Seneca
The first lesson of philosophy is that we cannot be wise about everything.
We are fragments in infinity
and moments in eternity;
for such forked atoms to describe the universe,
or the Supreme Being,
must make the planets tremble with mirth.…One may prove out of his writings
that he was a monotheist, a pantheist,
a materialist, a Platonist,
a monist, a dualist.
Sometimes God is to him a personal Providence —
who watches over all,
“loves good men,” answers their prayers,
and helps them by divine grace;
in other passages God is the First Cause
in an unbroken chain of causes and effects,
and the ultimate force is Fate, “an irrevocable cause
which carries along human and divine affairs equally….
leading the willing and dragging the unwilling along.”

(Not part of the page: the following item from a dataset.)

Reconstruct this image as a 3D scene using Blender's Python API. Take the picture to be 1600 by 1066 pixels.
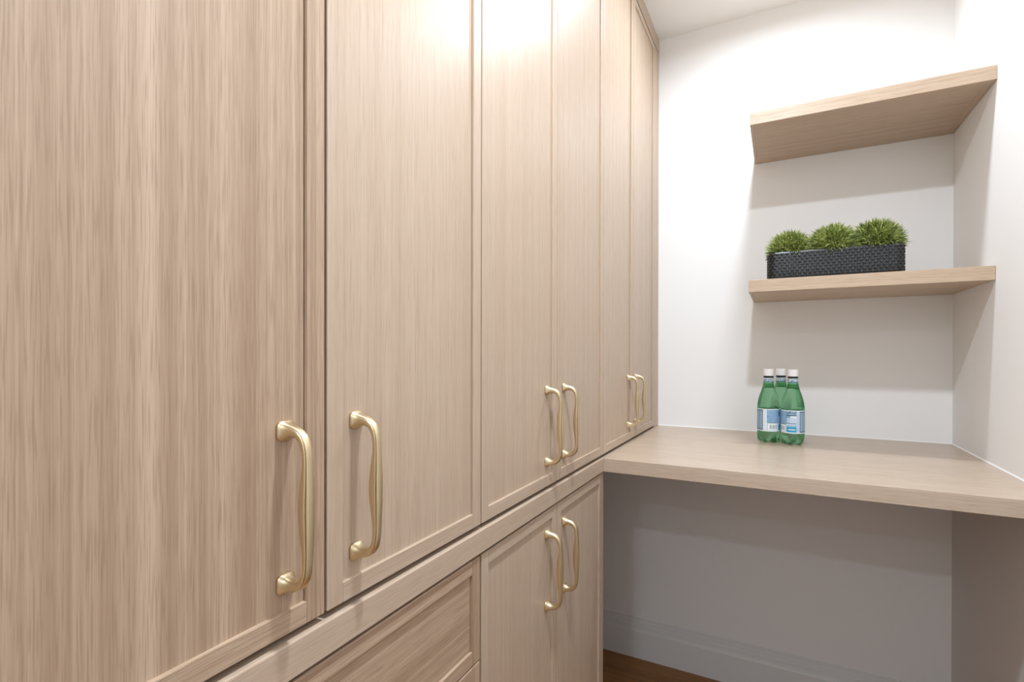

—-excerpt from The Story of Civilization by Will Durant
on De providentia by Lucius Anneus Seneca
One thought on “Seneca”
Great quote! That we humans believe we have a metaphysical handle on the true nature of the universe should “make the planets tremble with mirth.” Most of the philosophical musings that make sense to me, that connect to me on a personal level, are those that do not answer great questions about the meaning of life or expound of the reasons of being, but those that ask unanswerable questions. Questions that go to heart of the individual perspective and hold a mirror up to each person so that we may see deep within ourselves. For this reason, there can be no correct answer, no ultimately explanation for who and what we are or our “purpose” under the stars. Our species is at once much simpler and much more complex than we can ever know.
This Seneca guy was one smart cookie.